The district court erred in finding there was no valid agreement to arbitrate. California law permits parties to form contracts by incorporating other documents by reference; and “an employee may agree to arbitrate claims against his or her employer by signing an acknowledgment form that incorporates the employer’s employee handbook and the arbitration policy it contains.” Avery v. Integrated Healthcare Holdings, Inc., 218 Cal.App.4th 50, 159 Cal.Rptr.3d 444, 457 (2013). The acknowledgment Ashbey signed incorporated the terms contained in Archstone’s employment manual, which included the arbitration policy. And though the acknowledgment stated the manual did not “create any contractual rights,” that exclusion of contractual obligations is placed within two sentences dealing only with the at-will employment relationship between Ashbey and Archstone. The exclusion therefore serves only to reinforce that Ashbey has no contractually created rights beyond those created by at-will employment. See Dyna-Med, Inc. v. Fair Emp’t & Hous.

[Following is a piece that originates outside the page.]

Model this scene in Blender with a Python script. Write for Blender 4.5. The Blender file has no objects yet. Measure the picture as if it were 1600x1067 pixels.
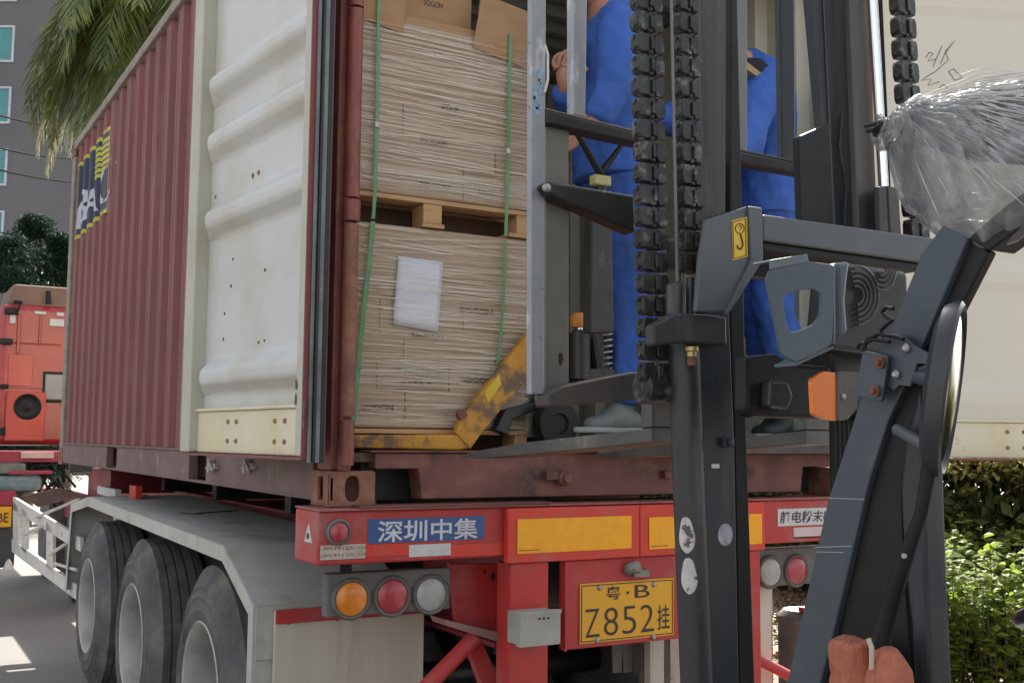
import bpy, bmesh, math, random
from mathutils import Vector as V, Matrix, noise
R=math.radians
random.seed(7)
scene=bpy.context.scene
# ------------------------------------------------------------------ camera
YAW,PITCH,ROLL,FPX=R(30.03),R(5.095),R(.557),1722.9
CAM=V((-1.312,-3.455,1.6135))
_F=V((math.sin(YAW)*math.cos(PITCH),math.cos(YAW)*math.cos(PITCH),math.sin(PITCH)))
_R=V((math.cos(YAW),-math.sin(YAW),0)); _U=_R.cross(_F)
_c,_s=math.cos(ROLL),math.sin(ROLL); _R,_U=_c*_R+_s*_U,_c*_U-_s*_R
cd=bpy.data.cameras.new('camera'); cam=bpy.data.objects.new('camera',cd); scene.collection.objects.link(cam)
m=Matrix((( _R.x,_U.x,-_F.x),(_R.y,_U.y,-_F.y),(_R.z,_U.z,-_F.z))).to_4x4(); m.translation=CAM
cam.matrix_world=m; cd.sensor_width=36; cd.lens=36*FPX/1600; cd.clip_start=.05; cd.clip_end=500
scene.camera=cam
# ------------------------------------------------------------------ light
SUN_AZ,SUN_EL=R(42),R(40)          # azimuth from +Y towards +X
w=bpy.data.worlds.new('World'); scene.world=w; w.use_nodes=True
nt=w.node_tree; bg=nt.nodes['Background']; sky=nt.nodes.new('ShaderNodeTexSky'); sky.sky_type='NISHITA'
sky.sun_disc=False; sky.sun_elevation=SUN_EL; sky.sun_rotation=SUN_AZ; sky.air_density=1.0; sky.dust_density=3.5; sky.ozone_density=.6
hs_=nt.nodes.new('ShaderNodeHueSaturation'); hs_.inputs['Saturation'].default_value=.36; nt.links.new(sky.outputs[0],hs_.inputs['Color']); nt.links.new(hs_.outputs[0],bg.inputs[0]); bg.inputs[1].default_value=.11
sl=bpy.data.lights.new('sun','SUN'); sun=bpy.data.objects.new('sun',sl); scene.collection.objects.link(sun)
sl.energy=4.3; sl.angle=R(.6); sl.color=(1,.94,.84)
sd=V((math.sin(SUN_AZ)*math.cos(SUN_EL),math.cos(SUN_AZ)*math.cos(SUN_EL),math.sin(SUN_EL)))
sun.rotation_euler=sd.to_track_quat('Z','Y').to_euler()
scene.view_settings.view_transform='Standard'; scene.view_settings.look='None'; scene.view_settings.gamma=1
scene.view_settings.exposure=1.7
# ------------------------------------------------------------------ helpers
def ray(px,py): return _F+(px-800)/FPX*_R-(py-533.5)/FPX*_U
def W(px,py,x=None,y=None,z=None):
    d=ray(px,py)
    t=(x-CAM.x)/d.x if x is not None else (y-CAM.y)/d.y if y is not None else (z-CAM.z)/d.z
    return CAM+d*t
def D(px,py,dep): return CAM+ray(px,py)*dep
def Wp(px,py,p0,n):
    d=ray(px,py); return CAM+d*((V(p0)-CAM).dot(n)/d.dot(n))
_mats={}
def M(name,c,rough=.5,metal=0,c2=None,s=4,lo=.35,hi=.65,c3=None,s3=9,lo3=.6,hi3=.66,bump=.0,bs=60,st=(1,1,1),st3=(1,1,1),spec=.5,coat=0,alpha=1,trans=0,emit=0,det=6,c4=None,s4=60,lo4=.66,hi4=.7):
    if name in _mats: return _mats[name]
    m=bpy.data.materials.new(name); m.use_nodes=True; n=m.node_tree.nodes; L=m.node_tree.links
    b=n['Principled BSDF']; tc=n.new('ShaderNodeTexCoord')
    def nz(scale,stv,detail=det,seed=0):
        mp=n.new('ShaderNodeMapping'); mp.inputs['Scale'].default_value=stv; mp.inputs['Location'].default_value=(seed*3.1,seed*1.7,seed)
        L.new(tc.outputs['Object'],mp.inputs[0])
        t=n.new('ShaderNodeTexNoise'); t.inputs['Scale'].default_value=scale; t.inputs['Detail'].default_value=detail; t.inputs['Roughness'].default_value=.62
        L.new(mp.outputs[0],t.inputs['Vector']); return t.outputs['Fac']
    def mixc(a,bcol,fac,l,h):
        mr=n.new('ShaderNodeMapRange'); mr.inputs[1].default_value=l; mr.inputs[2].default_value=h; L.new(fac,mr.inputs[0])
        mx=n.new('ShaderNodeMix'); mx.data_type='RGBA'; L.new(mr.outputs[0],mx.inputs[0])
        if isinstance(a,tuple): mx.inputs[6].default_value=a+(1,)
        else: L.new(a,mx.inputs[6])
        mx.inputs[7].default_value=bcol+(1,); return mx.outputs[2]
    col=tuple(c)
    if c2 is None: c2=tuple(v*.78 for v in c)
    col=mixc(col,tuple(c2),nz(s,st),lo,hi)
    if c3: col=mixc(col,tuple(c3),nz(s3,st3,8,2),lo3,hi3)
    if c4: col=mixc(col,tuple(c4),nz(s4,(1,1,1),4,5),lo4,hi4)
    L.new(col,b.inputs['Base Color'])
    rr=n.new('ShaderNodeMapRange'); L.new(nz(s*3,st,4,1),rr.inputs[0]); rr.inputs[3].default_value=max(0,rough-.12); rr.inputs[4].default_value=min(1,rough+.12)
    L.new(rr.outputs[0],b.inputs['Roughness']); b.inputs['Metallic'].default_value=metal
    b.inputs['Specular IOR Level'].default_value=spec; b.inputs['Coat Weight'].default_value=coat; b.inputs['Coat Roughness'].default_value=.15
    b.inputs['Alpha'].default_value=alpha; b.inputs['Transmission Weight'].default_value=trans
    if bump:
        bp=n.new('ShaderNodeBump'); bp.inputs['Strength'].default_value=bump; bp.inputs['Distance'].default_value=.01
        L.new(nz(bs,st,5,3),bp.inputs['Height']); L.new(bp.outputs[0],b.inputs['Normal'])
    _mats[name]=m; return m
def leafmat(name,c,c2,tr=.35,s=2):
    m=M(name,c,.55,0,c2,s=s,spec=.4)
    n=m.node_tree.nodes; L=m.node_tree.links; b=n['Principled BSDF']; out=n['Material Output']
    t=n.new('ShaderNodeBsdfTranslucent'); ms=n.new('ShaderNodeMixShader'); ms.inputs[0].default_value=tr
    src=b.inputs['Base Color'].links[0].from_socket; L.new(src,t.inputs[0])
    L.new(b.outputs[0],ms.inputs[1]); L.new(t.outputs[0],ms.inputs[2]); L.new(ms.outputs[0],out.inputs[0]); return m
def wloc(o):
    l=V(o.location)
    while o.parent: o=o.parent; l+=V(o.location)
    return l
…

Comm’n, 43 Cal.3d 1379, 241 Cal.Rptr. 67, 743 P.2d 1323, 1329 n. 14 (1987) (explaining that under the canon of noscitur a sociis “the meaning of a word may be enlarged or restrained by reference to the object of the whole clause in which it is used.” (internal quotation marks omitted)); Antonin Scalia & Bryan A. Garner, Reading Law: The Interpretation of Legal Texts 197-98 (2012) (explaining that associated phrases should be read together under the canon of noscitur a sociis). To interpret the language otherwise would also create an absurdity: Ashbey would have no contractual rights to enforce the other provisions of Archstone’s employment manual, which included provisions outlining Ashbey’s compensation, sick leave, vacation and holidays, and retirement savings, among others.

The arbitration clause encompasses the dispute at issue because it applies to “any dispute” arising out of or related to employment of the employee.

The agreement to arbitrate is not substantively unconscionable under California law for any of the reasons urged by Ashbey, assuming those reasons are not *432preempted by the Federal Arbitration Act. See AT & T Mobility LLC v. Concepcion, 563 U.S. 333, 131 S.Ct. 1740, 1746, 179 L.Ed.2d 742 (2011). The agreement permits the imposition on Archstone of arbitration fees “where required by law” and attorneys’ fees if Ashbey is entitled to them “under applicable law.” And, contrary to Ashbey’s assertions otherwise, the arbitration clause binds Archstone to arbitrate its claims against Ashbey too. because the clause requires “all ... disputes between Employee and the Company to be resolved only by an arbitrator through final and binding arbitration and not by way of court or jury trial.” Finally, unilateral modification provisions, such as the one in the acknowledgment Ashbey signed, are not substantively unconscionable because they are always subject to the limits “imposed by the covenant of good faith and fair dealing implied in every contract.” Serpa v. Cal. Sur. Investigations, Inc., 215 Cal.App.4th 695, 155 Cal.Rptr.3d 506, 514 (2013). Ashbey has neither pleaded nor claimed that Archstone has acted unreasonably to alter the terms of any policy contained in the manual, including the arbitration clause, so as to breach the implied covenant of good faith and fair dealing. Under California law, a contract is unconscionable only if it is both procedurally and substantively unconscionable. See Peng v. First Republic Bank, 219 Cal.App.4th 1462, 162 Cal.Rptr.3d 545, 550 (2013). The contract here is not substantively unconscionable and therefore we need not opine on its procedural validity. The contract is enforceable. REVERSED.

This disposition is not appropriate for publication and is not precedent except as provided by 9th Cir. R. 36-3.